Physics

Scientists Made a Bunch of Lava And Exploded It, Because Their Jobs Are Awesome


Volcanic eruptions, as history has proven, can be very dangerous. And there’s something that can make them even more so. When lava comes into contact with water, it can dramatically explode, like it did with Hawaii’s Kīlauea and Iceland’s Eyjafjallajökull – but this doesn’t always happen.

 

The problem is, we don’t really know why these explosions only happen sometimes.

So, there’s only one logical response. Cook up a bunch of rock until it melts and combine it with water to try to figure out why sometimes it produces an explosion, and sometimes it doesn’t.

As you’ve probably guessed, that’s exactly what a team of geologists at the University at Buffalo in the US has been doing as a long-term, ongoing study.

“If you think about a volcanic eruption, there are powerful forces at work, and it’s not a gentle thing,” says Ingo Sonder of the University at Buffalo’s Center for Geohazards Studies. “Our experiments are looking at the basic physics of what happens when water gets trapped inside molten rock.”

Making lava is actually not all that difficult. You just need the right tools, such as a high-powered induction furnace, and the right kind of rocks.

(Ingo Sonder)

Sonder and his team use basalt, a type of volcanic rock, and chuck it into the furnace for four hours or so, until it’s nice and hot – between around 1,200 and 1,350 degrees Celsius (2,192 and 2,462 Fahrenheit) – which is comparable to the higher temperatures of natural lava.

Once the lava is ready, it’s poured into an insulated steel box, and water is injected into it. After the water is added, a hammer drives a plunger into the lava-water melange to help trigger an explosion.

 

The result is what is called a molten fuel coolant interaction, in which hot fluid – the fuel – interacts with coolant to produce a violent reaction. It’s usually studied in the context of industrial safety, since these reactions can be incredibly dangerous – such as the Chernobyl, Three Mile Island and Fukushima nuclear disasters testify, to present some of the more extreme examples.

But these interactions can be pretty dangerous in volcanoes too, producing steam explosions that can send “lava bombs” flying, as we saw earlier this year when just such blob from the eruption of Kīlauea destroyed a tour boat. (No one died, but there were some pretty serious injuries.)

The dataset the team has produced from these experiments is pretty small so far, and more will be needed before the researchers can confirm their results. But the process has already helped the team identify a few trends.

So far, they have found that explosions can spontaneously occur when there’s about 35 centimetres (13.8 inches) of lava in the column above the injection point.

 

They also found that the explosions were much bigger when the water was injected at greater speeds, and when they used taller crucibles.

There has been previous research in 1983, when scientists in Germany also found that a higher-velocity water injection resulted in a more powerful explosion.
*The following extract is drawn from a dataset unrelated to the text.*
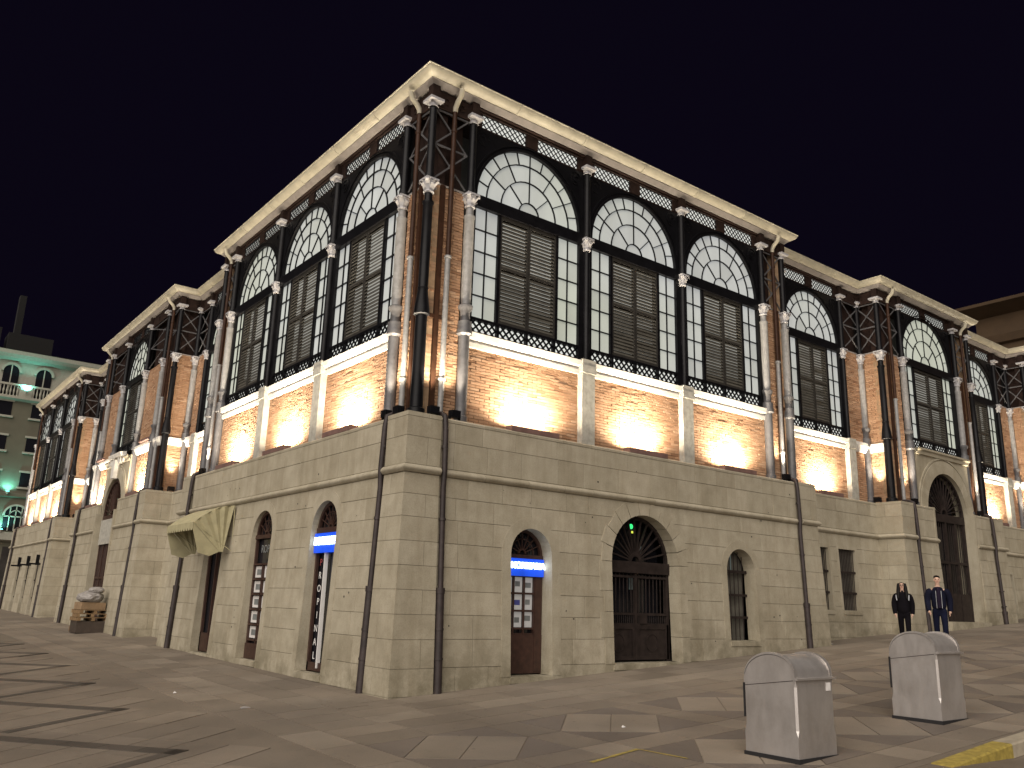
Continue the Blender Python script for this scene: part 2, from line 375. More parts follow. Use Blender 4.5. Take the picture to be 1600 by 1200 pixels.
# field slabs to the left of the wall strip: rotated grid with dark zigzag bands
mb = MB(); ang = radians(32); ca, sa = cos(ang), sin(ang)
def rot(p): return (p[0]*ca-p[1]*sa, p[0]*sa+p[1]*ca)
for i in range(-34, 44):
    for j in range(-40, 44):
        q = [rot((i*0.93+ox, j*0.62+oy)) for ox, oy in ((0, 0), (0.93, 0), (0.93, 0.62), (0, 0.62))]
        if all(p[0] < -3.29 and p[0] > -24 and -12 < p[1] < 42 for p in q): slab_mb(mb, q, 0.0, 0.008)
mb.build('field_paving', 'slab_mid', plaza, stuff=True, fix=False)
tips = [(-4.75, -6.25), (-4.45, -2.47), (-4.17, 1.33), (-3.85, 5.08), (-3.56, 8.78), (-3.40, 12.4), (-3.40, 16.1)]
for k, (tx, ty) in enumerate(tips):
    e1 = Vector((-0.53, 0.85)).normalized(); e2 = Vector((-0.875, -0.485)).normalized(); T = Vector((tx, ty))
    for e, L_, wd in ((e1, 3.1, 0.27), (e2, 2.1, 0.20)):
        nrm = Vector((-e.y, e.x)); nrm = nrm if nrm.x < 0 else -nrm
        steps = int(L_/0.7)
        for q in range(steps+1):
            s0, s1 = q*L_/(steps+1), (q+1)*L_/(steps+1)
            p = [T+e*s0, T+e*s1, T+e*s1+nrm*wd, T+e*s0+nrm*wd]
            if (p[1]-p[0]).cross(p[2]-p[0]) < 0: p = p[::-1]
            mb = MB(); slab_mb(mb, [(v.x, v.y) for v in p], 0.005, 0.004); mb.build('dark_band_slab', 'band_dark', plaza, fix=False)
# cover plate near the corner
mb = MB(); slab_mb(mb, [(-1.70, -0.95), (-1.15, -0.95), (-1.15, -0.35), (-1.70, -0.35)], 0.008, 0.004); mb.build('cover_plate', 'slab_mid', plaza, fix=False)

# ================================================================== the market hall
hall = empty('market_hall', (0, 0, 0))
tag(hall, 'floodlit corner market hall of beige stone, orange brick and black iron arched windows', 'market hall')
Z_L, Z_S0, Z_S1, Z_SILL, Z_T0, Z_T1, Z_FR0, Z_FR1, Z_EAVE = 4.95, 3.82, 3.98, 6.92, 9.76, 10.03, 11.64, 12.00, 12.33
ROWS_LOW = [-0.75, -0.02, 0.43, 0.91, 1.33, 1.75, 2.17, 2.60, 3.03, 3.44, Z_S0]
ROWS_UP = [Z_S1, 4.50, Z_L-0.08]
def bat(z): return 0.40 + (0.15*(3.9-z)/3.9 if z < 3.9 else 0.0)

class Op:
    """opening in the stone: u0..u1, from z0, springing zs; flat=True gives a lintel at zs"""
    def __init__(s, u0, u1, z0, zs, ring=0.22, flat=False, depth=0.42):
        s.u0, s.u1, s.z0, s.zs, s.ring, s.flat, s.depth = u0, u1, z0, zs, ring, flat, depth
        s.c = (u0+u1)/2; s.a = (u1-u0)/2; s.m = s.a+ring*0.5
        s.top = zs+ring*0.5 if flat else zs+s.m
    def half(s, z):
        if z < s.z0-1e-6 or z > s.top: return 0.0
        if z <= s.zs or s.flat: return s.m
        return sqrt(max(0.0, s.m**2-(z-s.zs)**2))
def row_z(z0, z1, ops):
    zz = {z0, z1}
    for o in ops:
        if z0 < o.z0 < z1: zz |= {o.z0-1e-4, o.z0+1e-4}
        if o.flat:
            if z0 < o.top < z1: zz |= {o.top-1e-4, o.top+1e-4}
        else:
            if z0 < o.top and z1 > o.zs:
                lo, hi = max(z0, o.zs), min(z1, o.top)
                for k in range(9):
                    q = k/8; q = 1-(1-q)**2 if hi == o.top else q
                    zz.add(lo+(hi-lo)*q)
    return sorted(zz)
def row_spans(u0, u1, z0, z1, ops):
    """list of (left polyline, right polyline) in (u,z) for a course"""
    act = sorted([o for o in ops if o.top > z0+0.01 and o.z0 < z1-0.01], key=lambda o: o.c)
    zz = row_z(z0, z1, act); spans = []; left = [(u0, z) for z in zz]
    for o in act:
        spans.append((left, [(o.c-o.half(z), z) for z in zz])); left = [(o.c+o.half(z), z) for z in zz]
    spans.append((left, [(u1, z) for z in zz])); return spans
def block(mb, L, R, df, g=0.0038, ch=0.0035, back=0.11, jit=0.0):
    za, zb = L[0][1], L[-1][1]
    def ring(e):
        zc = lambda z: min(max(z, za+e), zb-e)
        pts = [(u+e, zc(z)) for u, z in L]+[(u-e, zc(z)) for u, z in reversed(R)]
        return pts
    a, b_ = ring(g), ring(g+ch); k = len(a)
    vs = [mb.P(u, df(z)+jit, z) for u, z in b_]+[mb.P(u, df(z)+jit-ch*0.9, z) for u, z in a]+[mb.P(u, df(z)-back, z) for u, z in a]
    fs = [tuple(range(k))]+[(i, (i+1) % k, k+(i+1) % k, k+i) for i in range(k)]+[(k+i, k+(i+1) % k, 2*k+(i+1) % k, 2*k+i) for i in range(k)]
    mb.add(vs, fs)
def stone_wall(fr, u0, u1, off, ops, individual, rows_low=ROWS_LOW, rows_up=ROWS_UP, zmin=-0.75):
    df = lambda z: bat(z)+off
    bk = MB(fr)
    for rows in (rows_low, rows_up):
        for z0, z1 in zip(rows[:-1], rows[1:]):
            for L, R in row_spans(u0, u1, z0, z1, ops):
                pts = L+R[::-1]; bk.add([fr.P(u, df(z)-0.016, z) for u, z in pts], [tuple(range(len(pts)))])
    bk.add([fr.P(u0, df(Z_S0)-0.016, Z_S0), fr.P(u1, df(Z_S0)-0.016, Z_S0), fr.P(u1, df(Z_S1)-0.016, Z_S1), fr.P(u0, df(Z_S1)-0.016, Z_S1)], [(0, 1, 2, 3)])
    wall = bk.build('stone_wall', 'joint', hall)
    joined = MB(fr)
    for rows in (rows_low, rows_up):
        for z0, z1 in zip(rows[:-1], rows[1:]):
            for L, R in row_spans(u0, u1, z0, z1, ops):
                la, rb = max(p[0] for p in L), min(p[0] for p in R)
                cuts = []; u = la+random.uniform(0.35, 1.0)
                while u < rb-0.3: cuts.append(u); u += random.uniform(0.62, 1.15)
                zz = [p[1] for p in L]; edges = [L]+[[(c, z) for z in (zz[0], zz[-1])] for c in cuts]+[R]
                for A, B in zip(edges[:-1], edges[1:]):
                    j = random.uniform(-0.003, 0.004)
                    if individual:
                        mb = MB(fr); block(mb, A, B, df, jit=j); mb.build('stone_block', 'stone', wall)
                    else: block(joined, A, B, df, jit=j)
    # string course stones and coping stones
    u = u0
    while u < u1-0.05:
        v = min(u1, u+random.uniform(0.8, 1.15)); v = u1 if u1-v < 0.3 else v
        d = df(3.9); prof = [(d-0.05, Z_S0), (d+0.025, Z_S0+0.005)]+[(d+0.02+0.065*sin(pi*(k+0.5)/6)**0.7, Z_S0+0.01+0.13*(k+0.5)/6) for k in range(6)]+[(d+0.02, Z_S1-0.01), (d-0.05, Z_S1)]
        mb = MB(fr) if individual else joined; mb.extr(prof, u+0.004, v-0.004)
        if individual: mb.build('string_course_stone', 'stone', wall, smooth=True)
        d = df(5); mb = MB(fr) if individual else joined; mb.extr([(off-0.02, Z_L-0.078), (d+0.006, Z_L-0.078), (d+0.012, Z_L-0.03), (d-0.02, Z_L), (off-0.02, Z_L)], u+0.003, v-0.003)
        if individual: mb.build('coping_stone', 'stone', wall)
        u = v
    if joined.v: joined.build('stone_courses', 'stone', wall, stuff=True)
    # surrounds and reveals
    for o in ops:
        o.d = df; surround(fr, o, df, wall)
    return wall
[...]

However, the volumes of lava they used were much smaller, so the University at Buffalo’s team’s research builds on that foundation.

And there is much more lava-exploding to be done.

“The research is still in the very early stages, so we have several years of work ahead of us before we’ll be able to look at the whole range and combination of factors that influence what happens when lava or magma encounters water,” said geologist Greg Valentine, director of the Center for Geohazards Studies at UB.

“However, everything we do is with the intention of making a difference in the real world. Understanding basic processes having to do with volcanoes will ultimately help us make better forecasting calls when it comes to eruptions.”

Meanwhile, if you’re interested in lava science, you should check out Syracuse University’s Lava Project, which for the last few years has been doing fascinating things like pouring lava over ice to see what happens.

The team’s research has been published in the Journal of Geophysical Research: Solid Earth.